A lot of the victims were in court. I think that the whole process was done in such as way as to greatly assist in closure, as much as you can ever can have closure, for victims. As well as the excellent job of Justice Connolly, I thought that the efforts by both the defence counsel and the crown prosecutor were exemplary. It was an historic decision for the ACT. I think that decisions like that restore people's faith in the justice system.

On another matter, I noted with interest some of the comments made in the DPP's report. We will have the opportunity, obviously, through the annual reports process to investigate them further. It is a shame to see issues such as that raised in relation to problems between the DPP and the Supreme Court. A number of comments have been made already in the paper in relation to that, including by me. I would like to offer a suggestion there. I was pleased to see the law society offer to assist as well. Obviously, if the parties sit down and thrash out any difficulties, it will be good for the justice system.
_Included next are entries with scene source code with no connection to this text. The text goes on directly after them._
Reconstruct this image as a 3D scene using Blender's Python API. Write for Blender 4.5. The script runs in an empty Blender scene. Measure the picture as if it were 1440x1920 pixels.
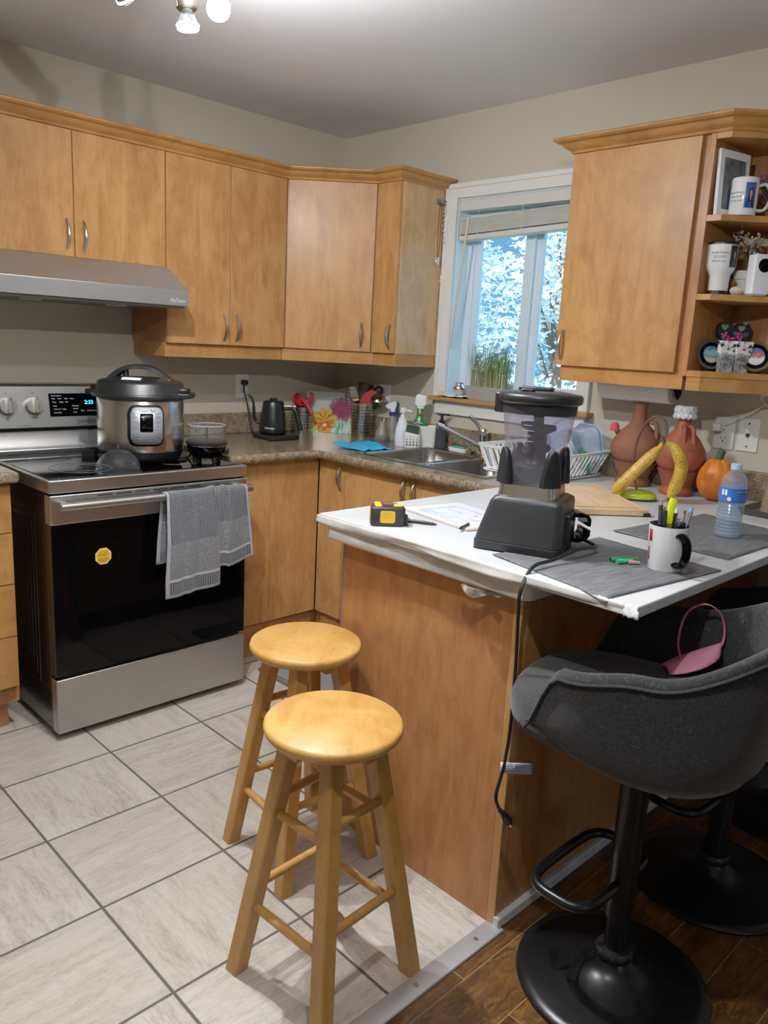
import bpy, bmesh, math, random
from math import sin, cos, pi, radians, sqrt
from mathutils import Vector, Matrix, Euler
random.seed(11)
SC = bpy.context.scene
COL = SC.collection
EM = {}

# ------------------------------------------------------------------ colour / materials
def lin(c):
    if isinstance(c, str):
        c = c.lstrip('#'); c = [int(c[i:i+2], 16) for i in (0, 2, 4)]
    if max(c) > 1.0: c = [v/255 for v in c]
    return tuple((v/12.92 if v <= .04045 else ((v+.055)/1.055)**2.4) for v in c) + (1.0,)

class NT:
    """Small helper to wire shader nodes."""
    def __init__(s, name):
        s.m = bpy.data.materials.new(name); s.m.use_nodes = True
        s.t = s.m.node_tree; s.t.nodes.clear()
        s.out = s.n('ShaderNodeOutputMaterial')
        s.b = s.n('ShaderNodeBsdfPrincipled'); s.l(s.b.outputs[0], s.out.inputs[0])
    def n(s, t, **k):
        x = s.t.nodes.new(t)
        for a, b in k.items(): setattr(x, a, b)
        return x
    def l(s, a, b): s.t.links.new(a, b)
    def v(s, x, i, val):
        if isinstance(val, bpy.types.NodeSocket): s.l(val, x.inputs[i])
        else: x.inputs[i].default_value = val
    def math(s, op, a, b=0.0, c=None):
        x = s.n('ShaderNodeMath', operation=op); s.v(x, 0, a); s.v(x, 1, b)
        if c is not None: s.v(x, 2, c)
        return x.outputs[0]
    def mix(s, f, a, b, mode='MIX'):
        x = s.n('ShaderNodeMix', data_type='RGBA', blend_type=mode)
        s.v(x, 0, f); s.v(x, 6, a); s.v(x, 7, b)
        return x.outputs[2]
    def ramp(s, f, stops, interp='LINEAR'):
        x = s.n('ShaderNodeValToRGB'); s.v(x, 0, f); r = x.color_ramp; r.interpolation = interp
        while len(r.elements) < len(stops): r.elements.new(.5)
        for e, (p, c) in zip(r.elements, stops): e.position = p; e.color = lin(c) if not isinstance(c, float) else (c, c, c, 1)
        return x.outputs[0]
    def coord(s, kind='Object'):
        return s.n('ShaderNodeTexCoord').outputs[kind]
    def mapping(s, vec, scale=(1, 1, 1), rot=(0, 0, 0), loc=(0, 0, 0)):
        x = s.n('ShaderNodeMapping'); s.l(vec, x.inputs[0])
        s.v(x, 1, loc); x.inputs[2].default_value = rot; x.inputs[3].default_value = scale
        return x.outputs[0]
    def noise(s, vec, scale, detail=3, rough=.55, dist=0.0):
        x = s.n('ShaderNodeTexNoise'); s.l(vec, x.inputs['Vector'])
        s.v(x, 'Scale', scale); s.v(x, 'Detail', detail); s.v(x, 'Roughness', rough); s.v(x, 'Distortion', dist)
        return x.outputs[0]
    def bump(s, h, strength=.2, dist=.01):
        x = s.n('ShaderNodeBump'); s.v(x, 'Strength', strength); s.v(x, 'Distance', dist); s.l(h, x.inputs['Height'])
        s.l(x.outputs[0], s.b.inputs['Normal'])
    def objrand(s, k=37.0):
        r = s.n('ShaderNodeObjectInfo').outputs['Random']
        c = s.n('ShaderNodeCombineXYZ')
        s.l(s.math('MULTIPLY', r, k), c.inputs[0]); s.l(s.math('MULTIPLY', r, k*1.7), c.inputs[1]); s.l(s.math('MULTIPLY', r, k*.6), c.inputs[2])
        return c.outputs[0]
    def add(s, a, b):
        x = s.n('ShaderNodeVectorMath', operation='ADD'); s.l(a, x.inputs[0]); s.l(b, x.inputs[1]); return x.outputs[0]

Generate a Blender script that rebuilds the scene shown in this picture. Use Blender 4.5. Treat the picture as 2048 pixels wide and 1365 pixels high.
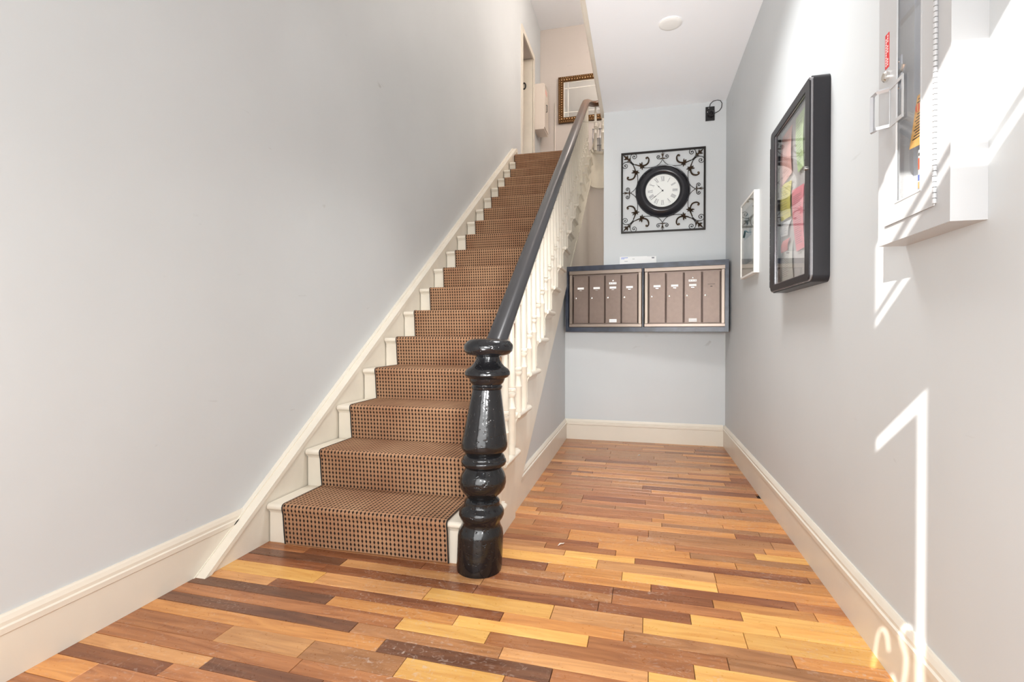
import bpy, math, random
from mathutils import Vector, Matrix
random.seed(7)
S = bpy.context.scene
for o in list(bpy.data.objects): bpy.data.objects.remove(o)
C = S.collection

# ------------------------------------------------------------------ camera
cd = bpy.data.cameras.new('camera'); cam = bpy.data.objects.new('camera', cd); C.objects.link(cam)
cam.location = (0, 0, 1.0)
cam.rotation_euler = (math.pi/2 - 0.0089, 0, 0.249)
cd.sensor_width = 36; cd.lens = 1007.754/2048*36; cd.shift_y = -0.00378; cd.clip_start = .02
S.camera = cam
# ------------------------------------------------------------------ world, sun, lights, exposure
S.view_settings.view_transform = 'Standard'; S.view_settings.look = 'None'
S.view_settings.gamma = 1; S.view_settings.use_curve_mapping = False
S.view_settings.exposure = 0.55
W = bpy.data.worlds.new('world'); S.world = W; W.use_nodes = True
W.node_tree.nodes['Background'].inputs[0].default_value = (.75, .85, 1, 1)
W.node_tree.nodes['Background'].inputs[1].default_value = 1.0
def light(name, kind, loc, energy, color=(1,1,1), target=None, size=1, size_y=None, spread=None):
    l = bpy.data.lights.new(name, kind); l.energy = energy; l.color = color
    o = bpy.data.objects.new(name, l); C.objects.link(o); o.location = loc
    if kind == 'AREA':
        l.size = size
        if size_y: l.shape = 'RECTANGLE'; l.size_y = size_y
        if spread: l.spread = spread
    if kind == 'POINT': l.shadow_soft_size = size
    if target is not None:
        o.rotation_euler = (Vector(target)-Vector(loc)).to_track_quat('-Z', 'Y').to_euler()
    return o
sun = light('sun', 'SUN', (0,-5,6), 8.0, (1,.97,.92), None); sun.data.angle = math.radians(.28)
sun.rotation_euler = Vector((.5, 1, -.66)).to_track_quat('-Z', 'Y').to_euler()
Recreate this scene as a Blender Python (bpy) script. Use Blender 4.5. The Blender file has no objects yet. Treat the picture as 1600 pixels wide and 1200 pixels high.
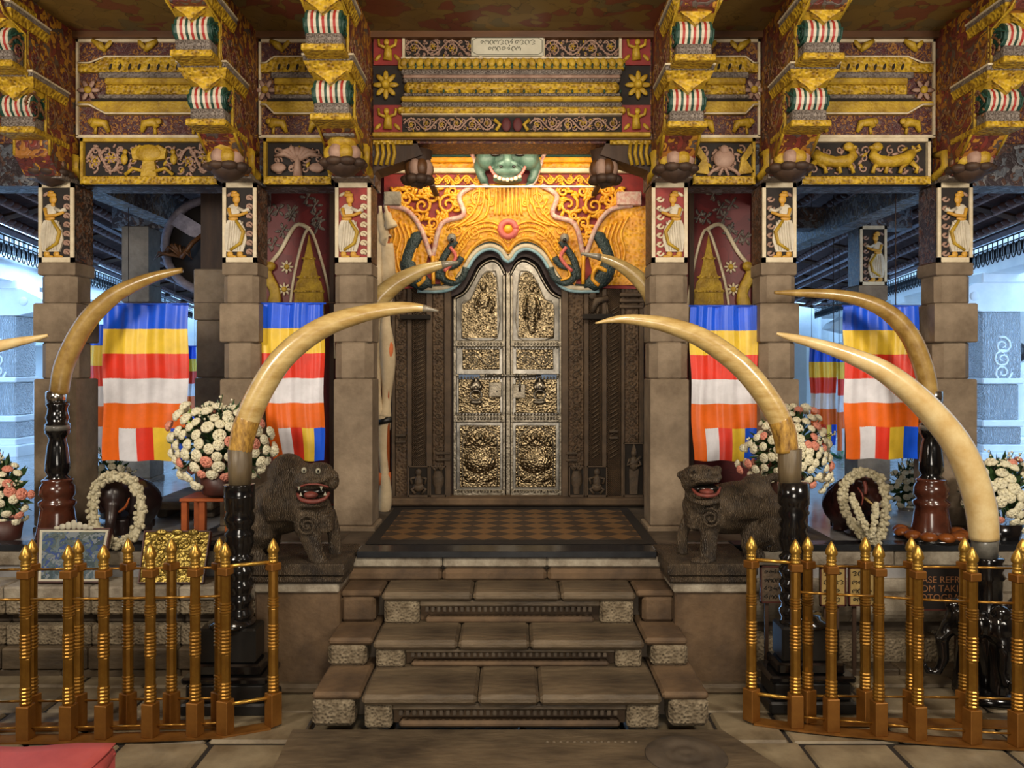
import bpy, bmesh, math, random
from math import sin, cos, pi, radians
from mathutils import Vector, Matrix
from mathutils.geometry import tessellate_polygon
random.seed(7)
SC = bpy.context.scene
COL = SC.collection
# ---------------------------------------------------------------- camera, world, lights, exposure
F, CX, CY, H = 1250.0, 800.0, 570.0, 1.7
cam = bpy.data.cameras.new('camera'); camo = bpy.data.objects.new('camera', cam); COL.objects.link(camo)
camo.location = (0, 0, H); camo.rotation_euler = (pi/2, 0, 0)
cam.sensor_width = 36; cam.lens = F/1600*36; cam.shift_y = -30/1600; cam.clip_end = 200; cam.clip_start = 0.05
SC.camera = camo
w = bpy.data.worlds.new('world'); SC.world = w; w.use_nodes = True
bg = w.node_tree.nodes['Background']; bg.inputs[0].default_value = (0.33, 0.60, 1.0, 1); bg.inputs[1].default_value = 5.0
SC.view_settings.view_transform = 'Standard'; SC.view_settings.look = 'None'
SC.view_settings.gamma = 1; SC.view_settings.use_curve_mapping = False; SC.view_settings.exposure = 0.18

def area(name, loc, target, size, power, col, size_y=None, spread=None):
    l = bpy.data.lights.new(name, 'AREA'); l.energy = power; l.color = col; l.size = size
    if size_y: l.shape = 'RECTANGLE'; l.size_y = size_y
    if spread: l.spread = spread
    o = bpy.data.objects.new(name, l); COL.objects.link(o); o.location = loc
    o.rotation_euler = (Vector(target)-Vector(loc)).to_track_quat('-Z', 'Y').to_euler()
    return o
WARM = (1.0, 0.87, 0.68)
area('hall_lamp', (0.3, 1.3, 3.6), (0, 5.2, 1.3), 0.7, 85, WARM)
area('hall_lamp', (-2.9, 1.6, 2.6), (-2.3, 5.2, 1.9), 0.6, 62, (1, .90, .76))
area('hall_lamp', (2.9, 1.6, 2.6), (2.3, 5.2, 1.9), 0.6, 62, (1, .90, .76))
area('rear_fill_light', (0.0, -0.8, 1.3), (0.0, 4.6, 3.5), 1.4, 62, (1, .91, .78))  # added fill light behind the camera, aimed up to lift ceiling and brackets
area('arch_lamp', (0, 5.42, 3.12), (0, 5.9, 2.72), 1.5, 8.5, (1.0, .86, .62), 0.05)
area('courtyard_daylight', (-4.4, 10.5, 6.2), (-6.8, 11.5, 1.4), 3.0, 800, (.45, .72, 1), 6)
area('courtyard_daylight', (4.4, 10.5, 6.2), (6.8, 11.0, 1.4), 3.0, 800, (.45, .72, 1), 6)

def P(px, py, Y): return Vector(((px-CX)/F*Y, Y, H+(CY-py)/F*Y))
def X(px, Y): return (px-CX)/F*Y
def Z(py, Y): return H+(CY-py)/F*Y

# ---------------------------------------------------------------- materials
def lin(c):
    return tuple(((x/255)/12.92 if x/255 <= .04045 else ((x/255+.055)/1.055)**2.4) for x in c)+(1,)
MATS = {}
def _tree(name):
    m = bpy.data.materials.new(name); m.use_nodes = True; MATS[name] = m
    n = m.node_tree.nodes; l = m.node_tree.links
    b = n['Principled BSDF']; tc = n.new('ShaderNodeTexCoord')
    return m, n, l, b, tc.outputs['Object']
def _map(n, l, co, sc):
    if isinstance(sc, (int, float)): return co
    mp = n.new('ShaderNodeMapping'); mp.inputs['Scale'].default_value = sc; l.new(co, mp.inputs[0]); return mp.outputs[0]
def _ramp(n, l, src, stops, interp='LINEAR'):
    r = n.new('ShaderNodeValToRGB'); r.color_ramp.interpolation = interp
    e = r.color_ramp.elements
    while len(e) < len(stops): e.new(0.5)
    for i, (p, c) in enumerate(stops): e[i].position = p; e[i].color = c
    l.new(src, r.inputs[0]); return r.outputs[0]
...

I might say on the public record that the DPP is a fine man whom I have known for many years, as I have other staff in his office. Might I also say in relation to that that, if there are further difficulties with that, another suggestion I would make to the government is that it appoint a panel of, say, three recently retired judges, perhaps one from the ACT and two from interstate, just to look at the system, look at the issues and see whether they have any ideas and suggestions which would ensure that the system would be improved, to see whether there are any longstanding problems there and things that need to be fixed up or perhaps even knock a few heads together. I commend that idea to the government because it is worrying when things like that do crop up.